** Begin **

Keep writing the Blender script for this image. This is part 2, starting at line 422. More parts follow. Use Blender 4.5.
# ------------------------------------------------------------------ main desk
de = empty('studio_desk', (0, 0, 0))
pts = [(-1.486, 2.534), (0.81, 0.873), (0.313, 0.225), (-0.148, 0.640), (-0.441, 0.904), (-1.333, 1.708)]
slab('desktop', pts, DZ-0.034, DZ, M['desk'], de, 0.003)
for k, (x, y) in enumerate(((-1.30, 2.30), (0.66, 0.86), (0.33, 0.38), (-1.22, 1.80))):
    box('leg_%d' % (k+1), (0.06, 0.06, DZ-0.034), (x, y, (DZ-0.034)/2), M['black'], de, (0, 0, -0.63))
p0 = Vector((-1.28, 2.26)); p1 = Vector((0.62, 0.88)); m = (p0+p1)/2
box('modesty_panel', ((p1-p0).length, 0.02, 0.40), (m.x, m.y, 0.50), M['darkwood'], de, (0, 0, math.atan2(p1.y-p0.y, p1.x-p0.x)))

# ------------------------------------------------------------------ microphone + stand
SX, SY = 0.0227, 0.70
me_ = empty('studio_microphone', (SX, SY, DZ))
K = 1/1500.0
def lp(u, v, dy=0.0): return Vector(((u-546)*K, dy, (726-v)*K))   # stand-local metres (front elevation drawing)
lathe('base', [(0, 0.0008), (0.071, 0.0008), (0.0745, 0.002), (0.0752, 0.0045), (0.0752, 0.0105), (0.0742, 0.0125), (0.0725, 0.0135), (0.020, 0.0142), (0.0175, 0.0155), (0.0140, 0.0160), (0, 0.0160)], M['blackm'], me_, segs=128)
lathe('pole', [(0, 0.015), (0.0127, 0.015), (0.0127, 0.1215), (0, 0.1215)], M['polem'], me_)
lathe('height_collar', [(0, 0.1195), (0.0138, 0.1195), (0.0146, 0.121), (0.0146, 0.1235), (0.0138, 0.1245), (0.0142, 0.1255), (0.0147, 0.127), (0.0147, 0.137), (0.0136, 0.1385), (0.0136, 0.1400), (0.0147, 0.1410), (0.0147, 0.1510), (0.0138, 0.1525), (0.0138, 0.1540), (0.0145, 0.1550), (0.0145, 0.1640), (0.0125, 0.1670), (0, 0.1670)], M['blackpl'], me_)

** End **

» Stated task
Produce an exact copy of the whole listing.

» Task output
Keep writing the Blender script for this image. This is part 2, starting at line 422. More parts follow. Use Blender 4.5.
# ------------------------------------------------------------------ main desk
de = empty('studio_desk', (0, 0, 0))
pts = [(-1.486, 2.534), (0.81, 0.873), (0.313, 0.225), (-0.148, 0.640), (-0.441, 0.904), (-1.333, 1.708)]
slab('desktop', pts, DZ-0.034, DZ, M['desk'], de, 0.003)
for k, (x, y) in enumerate(((-1.30, 2.30), (0.66, 0.86), (0.33, 0.38), (-1.22, 1.80))):
    box('leg_%d' % (k+1), (0.06, 0.06, DZ-0.034), (x, y, (DZ-0.034)/2), M['black'], de, (0, 0, -0.63))
p0 = Vector((-1.28, 2.26)); p1 = Vector((0.62, 0.88)); m = (p0+p1)/2
box('modesty_panel', ((p1-p0).length, 0.02, 0.40), (m.x, m.y, 0.50), M['darkwood'], de, (0, 0, math.atan2(p1.y-p0.y, p1.x-p0.x)))

# ------------------------------------------------------------------ microphone + stand
SX, SY = 0.0227, 0.70
me_ = empty('studio_microphone', (SX, SY, DZ))
K = 1/1500.0
def lp(u, v, dy=0.0): return Vector(((u-546)*K, dy, (726-v)*K))   # stand-local metres (front elevation drawing)
lathe('base', [(0, 0.0008), (0.071, 0.0008), (0.0745, 0.002), (0.0752, 0.0045), (0.0752, 0.0105), (0.0742, 0.0125), (0.0725, 0.0135), (0.020, 0.0142), (0.0175, 0.0155), (0.0140, 0.0160), (0, 0.0160)], M['blackm'], me_, segs=128)
lathe('pole', [(0, 0.015), (0.0127, 0.015), (0.0127, 0.1215), (0, 0.1215)], M['polem'], me_)
lathe('height_collar', [(0, 0.1195), (0.0138, 0.1195), (0.0146, 0.121), (0.0146, 0.1235), (0.0138, 0.1245), (0.0142, 0.1255), (0.0147, 0.127), (0.0147, 0.137), (0.0136, 0.1385), (0.0136, 0.1400), (0.0147, 0.1410), (0.0147, 0.1510), (0.0138, 0.1525), (0.0138, 0.1540), (0.0145, 0.1550), (0.0145, 0.1640), (0.0125, 0.1670), (0, 0.1670)], M['blackpl'], me_)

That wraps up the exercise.